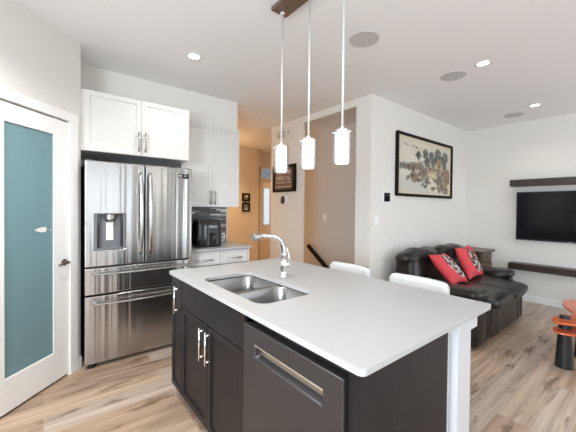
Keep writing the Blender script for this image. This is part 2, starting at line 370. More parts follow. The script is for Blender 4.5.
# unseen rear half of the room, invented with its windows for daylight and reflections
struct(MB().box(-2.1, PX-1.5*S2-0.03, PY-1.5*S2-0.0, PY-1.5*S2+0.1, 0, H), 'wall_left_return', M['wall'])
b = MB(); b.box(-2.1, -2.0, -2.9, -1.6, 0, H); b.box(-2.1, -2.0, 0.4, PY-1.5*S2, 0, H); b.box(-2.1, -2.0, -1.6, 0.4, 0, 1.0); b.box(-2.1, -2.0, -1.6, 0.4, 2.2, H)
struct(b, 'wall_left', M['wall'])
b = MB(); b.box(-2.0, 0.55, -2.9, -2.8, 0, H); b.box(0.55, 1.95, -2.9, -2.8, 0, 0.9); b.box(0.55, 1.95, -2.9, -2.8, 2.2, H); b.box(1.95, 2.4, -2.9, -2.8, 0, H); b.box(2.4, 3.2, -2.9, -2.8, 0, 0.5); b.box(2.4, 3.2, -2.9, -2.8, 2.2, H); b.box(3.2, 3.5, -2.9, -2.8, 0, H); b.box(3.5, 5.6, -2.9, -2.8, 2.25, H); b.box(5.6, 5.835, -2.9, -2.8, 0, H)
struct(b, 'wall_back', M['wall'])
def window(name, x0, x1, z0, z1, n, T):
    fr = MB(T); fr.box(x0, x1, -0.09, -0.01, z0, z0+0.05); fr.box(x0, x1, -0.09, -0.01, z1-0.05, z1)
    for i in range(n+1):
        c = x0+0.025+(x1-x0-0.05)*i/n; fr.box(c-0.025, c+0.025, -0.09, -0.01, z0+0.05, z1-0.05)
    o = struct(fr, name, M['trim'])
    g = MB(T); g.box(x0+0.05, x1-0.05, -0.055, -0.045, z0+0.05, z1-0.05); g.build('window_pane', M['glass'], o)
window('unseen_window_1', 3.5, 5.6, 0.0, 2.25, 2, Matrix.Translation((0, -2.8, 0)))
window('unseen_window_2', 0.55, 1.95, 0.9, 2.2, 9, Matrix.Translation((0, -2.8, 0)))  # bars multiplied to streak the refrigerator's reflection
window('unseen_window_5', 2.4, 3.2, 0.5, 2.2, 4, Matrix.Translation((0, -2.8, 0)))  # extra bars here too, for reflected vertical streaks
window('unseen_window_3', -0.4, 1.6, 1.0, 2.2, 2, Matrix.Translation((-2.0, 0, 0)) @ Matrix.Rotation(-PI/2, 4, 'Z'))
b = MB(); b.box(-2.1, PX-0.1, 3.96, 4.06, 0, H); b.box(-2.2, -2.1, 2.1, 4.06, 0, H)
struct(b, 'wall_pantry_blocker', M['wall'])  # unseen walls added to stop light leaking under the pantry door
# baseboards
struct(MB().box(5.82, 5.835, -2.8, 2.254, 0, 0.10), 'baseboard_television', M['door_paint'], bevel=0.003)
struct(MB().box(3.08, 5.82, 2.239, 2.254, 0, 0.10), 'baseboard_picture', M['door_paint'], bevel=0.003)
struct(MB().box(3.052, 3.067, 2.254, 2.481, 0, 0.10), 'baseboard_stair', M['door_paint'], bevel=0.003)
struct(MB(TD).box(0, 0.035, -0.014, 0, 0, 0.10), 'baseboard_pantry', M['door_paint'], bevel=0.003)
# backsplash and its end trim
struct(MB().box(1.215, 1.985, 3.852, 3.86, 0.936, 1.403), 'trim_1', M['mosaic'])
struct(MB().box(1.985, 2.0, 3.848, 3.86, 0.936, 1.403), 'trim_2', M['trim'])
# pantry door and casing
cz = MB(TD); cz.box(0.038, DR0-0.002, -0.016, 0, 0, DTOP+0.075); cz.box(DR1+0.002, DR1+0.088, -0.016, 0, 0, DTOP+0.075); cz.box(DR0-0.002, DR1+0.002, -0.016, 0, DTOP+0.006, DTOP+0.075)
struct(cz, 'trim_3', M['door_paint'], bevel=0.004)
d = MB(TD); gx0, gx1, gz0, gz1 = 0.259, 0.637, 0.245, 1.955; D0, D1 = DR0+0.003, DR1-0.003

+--

◆ Requirements ◆
Set down the complete material exactly, but do not include the images.

◆ Result for this exercise ◆
Keep writing the Blender script for this image. This is part 2, starting at line 370. More parts follow. The script is for Blender 4.5.
# unseen rear half of the room, invented with its windows for daylight and reflections
struct(MB().box(-2.1, PX-1.5*S2-0.03, PY-1.5*S2-0.0, PY-1.5*S2+0.1, 0, H), 'wall_left_return', M['wall'])
b = MB(); b.box(-2.1, -2.0, -2.9, -1.6, 0, H); b.box(-2.1, -2.0, 0.4, PY-1.5*S2, 0, H); b.box(-2.1, -2.0, -1.6, 0.4, 0, 1.0); b.box(-2.1, -2.0, -1.6, 0.4, 2.2, H)
struct(b, 'wall_left', M['wall'])
b = MB(); b.box(-2.0, 0.55, -2.9, -2.8, 0, H); b.box(0.55, 1.95, -2.9, -2.8, 0, 0.9); b.box(0.55, 1.95, -2.9, -2.8, 2.2, H); b.box(1.95, 2.4, -2.9, -2.8, 0, H); b.box(2.4, 3.2, -2.9, -2.8, 0, 0.5); b.box(2.4, 3.2, -2.9, -2.8, 2.2, H); b.box(3.2, 3.5, -2.9, -2.8, 0, H); b.box(3.5, 5.6, -2.9, -2.8, 2.25, H); b.box(5.6, 5.835, -2.9, -2.8, 0, H)
struct(b, 'wall_back', M['wall'])
def window(name, x0, x1, z0, z1, n, T):
    fr = MB(T); fr.box(x0, x1, -0.09, -0.01, z0, z0+0.05); fr.box(x0, x1, -0.09, -0.01, z1-0.05, z1)
    for i in range(n+1):
        c = x0+0.025+(x1-x0-0.05)*i/n; fr.box(c-0.025, c+0.025, -0.09, -0.01, z0+0.05, z1-0.05)
    o = struct(fr, name, M['trim'])
    g = MB(T); g.box(x0+0.05, x1-0.05, -0.055, -0.045, z0+0.05, z1-0.05); g.build('window_pane', M['glass'], o)
window('unseen_window_1', 3.5, 5.6, 0.0, 2.25, 2, Matrix.Translation((0, -2.8, 0)))
window('unseen_window_2', 0.55, 1.95, 0.9, 2.2, 9, Matrix.Translation((0, -2.8, 0)))  # bars multiplied to streak the refrigerator's reflection
window('unseen_window_5', 2.4, 3.2, 0.5, 2.2, 4, Matrix.Translation((0, -2.8, 0)))  # extra bars here too, for reflected vertical streaks
window('unseen_window_3', -0.4, 1.6, 1.0, 2.2, 2, Matrix.Translation((-2.0, 0, 0)) @ Matrix.Rotation(-PI/2, 4, 'Z'))
b = MB(); b.box(-2.1, PX-0.1, 3.96, 4.06, 0, H); b.box(-2.2, -2.1, 2.1, 4.06, 0, H)
struct(b, 'wall_pantry_blocker', M['wall'])  # unseen walls added to stop light leaking under the pantry door
# baseboards
struct(MB().box(5.82, 5.835, -2.8, 2.254, 0, 0.10), 'baseboard_television', M['door_paint'], bevel=0.003)
struct(MB().box(3.08, 5.82, 2.239, 2.254, 0, 0.10), 'baseboard_picture', M['door_paint'], bevel=0.003)
struct(MB().box(3.052, 3.067, 2.254, 2.481, 0, 0.10), 'baseboard_stair', M['door_paint'], bevel=0.003)
struct(MB(TD).box(0, 0.035, -0.014, 0, 0, 0.10), 'baseboard_pantry', M['door_paint'], bevel=0.003)
# backsplash and its end trim
struct(MB().box(1.215, 1.985, 3.852, 3.86, 0.936, 1.403), 'trim_1', M['mosaic'])
struct(MB().box(1.985, 2.0, 3.848, 3.86, 0.936, 1.403), 'trim_2', M['trim'])
# pantry door and casing
cz = MB(TD); cz.box(0.038, DR0-0.002, -0.016, 0, 0, DTOP+0.075); cz.box(DR1+0.002, DR1+0.088, -0.016, 0, 0, DTOP+0.075); cz.box(DR0-0.002, DR1+0.002, -0.016, 0, DTOP+0.006, DTOP+0.075)
struct(cz, 'trim_3', M['door_paint'], bevel=0.004)
d = MB(TD); gx0, gx1, gz0, gz1 = 0.259, 0.637, 0.245, 1.955; D0, D1 = DR0+0.003, DR1-0.003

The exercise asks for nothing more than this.